On the Gateway Pro display, MQTT details include:

  • Status (message): current MQTT client state.

  • Updated: timestamp of the last status refresh.

  • Host: broker host/address configured in Cloud.

  • Authentication: indicates whether broker authentication is enabled.

  • Root topic: topic prefix used for all publishes.

  • Protocol version: MQTT protocol version used by the client.

  • Keep alive (seconds): keep-alive interval for broker liveness checks.

  • Sensor measurement format: payload format (raw / JSON / Azure IoT).

  • QoS level (0 / 1 / 2): delivery guarantee for publishes.
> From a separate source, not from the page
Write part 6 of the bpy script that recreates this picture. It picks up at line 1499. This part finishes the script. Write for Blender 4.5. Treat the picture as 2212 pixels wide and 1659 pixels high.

    • 0: at most once (no ack).

    • 1: at least once (may be duplicated).

    • 2: exactly once (highest overhead).

  • LWT retain: whether the broker retains the Last Will and Testament message.

  • Host CA cert FP: fingerprint of the broker CA certificate used for TLS validation.

  • Client cert FP: fingerprint of the client certificate (for mTLS brokers).

  • Client key FP: fingerprint of the client private key.

Transport and security notes

MQTT can run in plaintext or over TLS. Use TLS whenever the broker is reachable over untrusted networks.

If your broker requires client certificates (mTLS), the Client cert FP and Client key FP must match the configured credentials.

If TLS validation fails, you’ll typically see connection errors (for example, host unreachable or unexpected disconnects).

Status troubleshooting (common causes)

Use the status code to narrow down the failure.

  • MQTT_WARNING_CONNECTING: broker is not reachable yet, or DNS/TLS negotiation is still in progress.

  • MQTT_ERROR_CONN_REFUSED: broker rejected the connection (port closed, protocol mismatch, or broker-side policy).

  • MQTT_ERROR_AUTH_FAILED: username/password or client certificate is not accepted by the broker.

  • MQTT_ERROR_HOST_UNREACHABLE: routing, firewall, DNS, or wrong host/port.

  • MQTT_ERROR_UNEXP_DISCONN: broker dropped the connection (keep-alive timeout, TLS issue, or broker restart).